Description of the task
In the lines below, output everything from the first line through the line containing "from math import radians, sin, cos, tan, pi" exactly as it is. Pictures are not part of the output.

Available data
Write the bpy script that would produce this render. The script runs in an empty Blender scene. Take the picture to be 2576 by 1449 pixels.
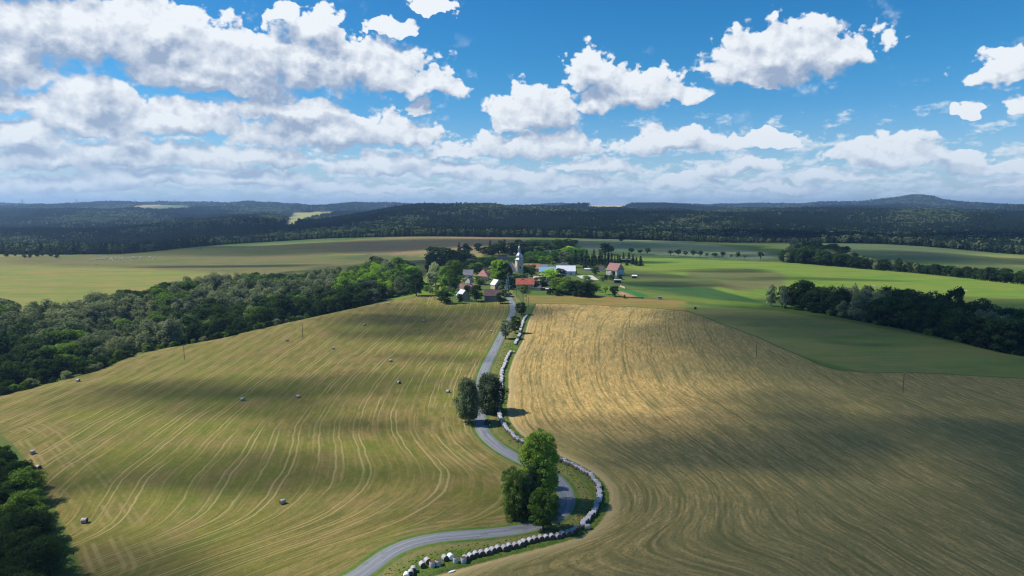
import bpy, bmesh, math, random
import numpy as np
from mathutils import Vector, Matrix
from math import radians, sin, cos, tan, pi

S = bpy.context.scene
COL = S.collection
# ---------------------------------------------------------------- camera
CAM_H = 85.0
PITCH = radians(6.8)
FPX = 2685.0                      # focal length in pixels of a 4032 px wide picture
camd = bpy.data.cameras.new('camera')
camd.sensor_width = 36.0
camd.lens = 36.0 * FPX / 4032.0
camd.clip_start = 1.0
camd.clip_end = 60000.0
cam = bpy.data.objects.new('camera', camd)
cam.location = (0, 0, CAM_H)
cam.rotation_euler = (pi / 2 - PITCH, 0, 0)
COL.objects.link(cam)
S.camera = cam

# ---------------------------------------------------------------- sun
SUN_EL = radians(50.0)
SUN_AZ = radians(-84.0)           # measured from +Y (view direction), negative = left
SUN_DIR = Vector((sin(SUN_AZ) * cos(SUN_EL), cos(SUN_AZ) * cos(SUN_EL), sin(SUN_EL)))
sl = bpy.data.lights.new('sun', 'SUN')
sl.energy = 5.0
sl.angle = radians(0.53)
sl.color = (1.0, 0.95, 0.87)
so = bpy.data.objects.new('sun', sl)
so.rotation_euler = SUN_DIR.to_track_quat('Z', 'Y').to_euler()
so.location = (0, 0, 3000)
COL.objects.link(so)

S.view_settings.view_transform = 'Standard'
S.view_settings.look = 'None'
S.view_settings.gamma = 1.0
S.view_settings.use_curve_mapping = False
S.view_settings.exposure = 0.25
S.cycles.max_bounces = 5
S.cycles.diffuse_bounces = 2
S.cycles.glossy_bounces = 2
S.cycles.transmission_bounces = 3
S.cycles.transparent_max_bounces = 12
S.cycles.volume_bounces = 0
S.cycles.use_denoising = True
S.cycles.filter_width = 1.15
S.cycles.sample_clamp_indirect = 4.0

# ---------------------------------------------------------------- node expression helper
class V:
    """a socket or a number with arithmetic that writes node graphs"""
    def __init__(s, nt, o): s.nt, s.o = nt, o
    def _m(s, op, *a, clamp=False):
        n = s.nt.nodes.new('ShaderNodeMath'); n.operation = op; n.use_clamp = clamp
        for i, x in enumerate((s,) + a):
            x = x.o if isinstance(x, V) else x
            if isinstance(x, (int, float)): n.inputs[i].default_value = x
            else: s.nt.links.new(x, n.inputs[i])
        return V(s.nt, n.outputs[0])
    def __add__(s, b): return s._m('ADD', b)
    __radd__ = __add__
    def __mul__(s, b): return s._m('MULTIPLY', b)
    __rmul__ = __mul__
    def __sub__(s, b): return s._m('SUBTRACT', b)
    def __rsub__(s, b): return (s * -1.0) + b
    def __truediv__(s, b): return s._m('DIVIDE', b)
    def rdiv(s, b):
        n = s.nt.nodes.new('ShaderNodeMath'); n.operation = 'DIVIDE'
        n.inputs[0].default_value = b; s.nt.links.new(s.o, n.inputs[1])
        return V(s.nt, n.outputs[0])
    def max(s, b): return s._m('MAXIMUM', b)
    def min(s, b): return s._m('MINIMUM', b)
    def clamp(s): return s._m('ADD', 0.0, clamp=True)
    def abs(s): return s._m('ABSOLUTE')
    def pow(s, b): return s._m('POWER', b)
    def fract(s): return s._m('FRACT')
    def sin(s): return s._m('SINE')
    def exp(s): return s._m('EXPONENT')
    def step(s, a, b):          # smoothstep from a to b
        n = s.nt.nodes.new('ShaderNodeMapRange'); n.interpolation_type = 'SMOOTHSTEP'
        n.inputs['From Min'].default_value = a; n.inputs['From Max'].default_value = b
        s.nt.links.new(s.o, n.inputs['Value'])
        return V(s.nt, n.outputs[0])
    def lin(s, a, b, c=0.0, d=1.0, clamp=True):
        n = s.nt.nodes.new('ShaderNodeMapRange'); n.clamp = clamp
        n.inputs['From Min'].default_value = a; n.inputs['From Max'].default_value = b
        n.inputs['To Min'].default_value = c; n.inputs['To Max'].default_value = d
        s.nt.links.new(s.o, n.inputs['Value'])
        return V(s.nt, n.outputs[0])

def vm(nt, op, a, b=None, c=None, scale=None):
    n = nt.nodes.new('ShaderNodeVectorMath'); n.operation = op
    for i, x in enumerate((a, b, c)):
        if x is None: continue
        x = x.o if isinstance(x, V) else x
        if isinstance(x, (tuple, list)): n.inputs[i].default_value = x
        else: nt.links.new(x, n.inputs[i])
    if scale is not None:
        if isinstance(scale, V): nt.links.new(scale.o, n.inputs['Scale'])
        else: n.inputs['Scale'].default_value = scale
    return V(nt, n.outputs['Value'] if op in ('LENGTH', 'DOT_PRODUCT', 'DISTANCE') else n.outputs[0])

def sep(nt, v):
    n = nt.nodes.new('ShaderNodeSeparateXYZ'); nt.links.new(v.o, n.inputs[0])
    return [V(nt, o) for o in n.outputs]

def comb(nt, x, y, z):
    n = nt.nodes.new('ShaderNodeCombineXYZ')
    for i, a in enumerate((x, y, z)):
        if isinstance(a, V): nt.links.new(a.o, n.inputs[i])
        else: n.inputs[i].default_value = a
    return V(nt, n.outputs[0])

def noise(nt, vec, scale, detail=4, rough=0.5, col=False, dist=0.0, dims='3D', lac=2.0):
    n = nt.nodes.new('ShaderNodeTexNoise'); n.noise_dimensions = dims
    n.inputs['Scale'].default_value = scale; n.inputs['Detail'].default_value = detail
    n.inputs['Roughness'].default_value = rough; n.inputs['Distortion'].default_value = dist
    n.inputs['Lacunarity'].default_value = lac
    nt.links.new(vec.o, n.inputs['Vector'])
    return V(nt, n.outputs['Color' if col else 'Fac'])

def voro(nt, vec, scale, detail=0, smooth=None, rnd=1.0, out='Distance', dims='3D'):
    n = nt.nodes.new('ShaderNodeTexVoronoi'); n.voronoi_dimensions = dims
    if smooth is not None:
        n.feature = 'SMOOTH_F1'; n.inputs['Smoothness'].default_value = smooth
    n.inputs['Scale'].default_value = scale
    n.inputs['Detail'].default_value = detail
    n.inputs['Randomness'].default_value = rnd
    nt.links.new(vec.o, n.inputs['Vector'])
    return V(nt, n.outputs[out])

def mixc(nt, f, a, b):
    n = nt.nodes.new('ShaderNodeMix'); n.data_type = 'RGBA'
    for sock, x in ((n.inputs[0], f), (n.inputs[6], a), (n.inputs[7], b)):
        x = x.o if isinstance(x, V) else x
        if isinstance(x, (int, float)): sock.default_value = x
        elif isinstance(x, (tuple, list)): sock.default_value = (*x[:3], 1)
        else: nt.links.new(x, sock)
    return V(nt, n.outputs[2])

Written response
Write the bpy script that would produce this render. The script runs in an empty Blender scene. Take the picture to be 2576 by 1449 pixels.
import bpy, bmesh, math, random
import numpy as np
from mathutils import Vector, Matrix
from math import radians, sin, cos, tan, pi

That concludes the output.